Certes, le référendum est un outil de démocratie directe mais on ne doit pas en abuser. Les pays réputés de grandes démocraties s’en servent que dans un contexte d’opportunité. La France, après son référendum de 1793 pour l’adoption de sa première Constitution, est restée jusqu’à 1945 (152 ans après) pour tenir son second référendum marqué des changements de régime politique. Le général de Gaulle l’a réintroduit en 1958 pour changer dans la Constitution française le nom du référendum par la « consultation populaire ».
En quarante ans le régime socialiste Senghor/Diouf n’a organisé que deux fois le référendum dans notre pays (1963-1971).

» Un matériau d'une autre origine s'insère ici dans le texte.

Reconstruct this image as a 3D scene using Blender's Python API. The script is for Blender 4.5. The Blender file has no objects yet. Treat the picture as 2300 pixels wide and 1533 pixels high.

C’est bien après que le Président Wade a utilisé le même procédé pour l’adoption de la nouvelle Constitution du 22 janvier 2001.
Pour une simple révision d’une vingtaine d’articles de la Constitution, l’actuel pouvoir fait du forcing et cherche à tout prix à organiser le référendum du 20 mars prochain. Il y a donc anguille sous roche et les motivations réelles ne sont pas révélées. Mais, si pour le président Macky Sall, l’effet recherché c’est de marquer son nom au sceau d’une réforme historique pour le pays, cette entreprise est déjà vouée à l’échec.
On ne gère pas un pays en mettant en avant l’égo ou les caprices. Et puis, il y a un phénomène dangereux si on ne prend pas garde, chaque président élu va chercher à avoir son référendum! Tout cela pour être au panthéon des illustres hommes de la nation. C’est des dérives !
L’enjeu du référendum pour le peuple, ce n’est pas d’ergoter sur un projet de révision constitutionnelle bidon. Mais plutôt, c’est de sanctionner la culture du mensonge et d’envoyer un signal fort aux dirigeants politiques pour qu’ils respectent désormais leurs engagements électoraux.
Les autorités politiques devraient méditer la sourate 61 versets 2 et 3 du coran, je cite : « Ô vous qui avez cru ! Pourquoi dites-vous ce que vous ne faites pas ? C’est une grande abomination pour Allah de dire ce que vous ne faites pas ».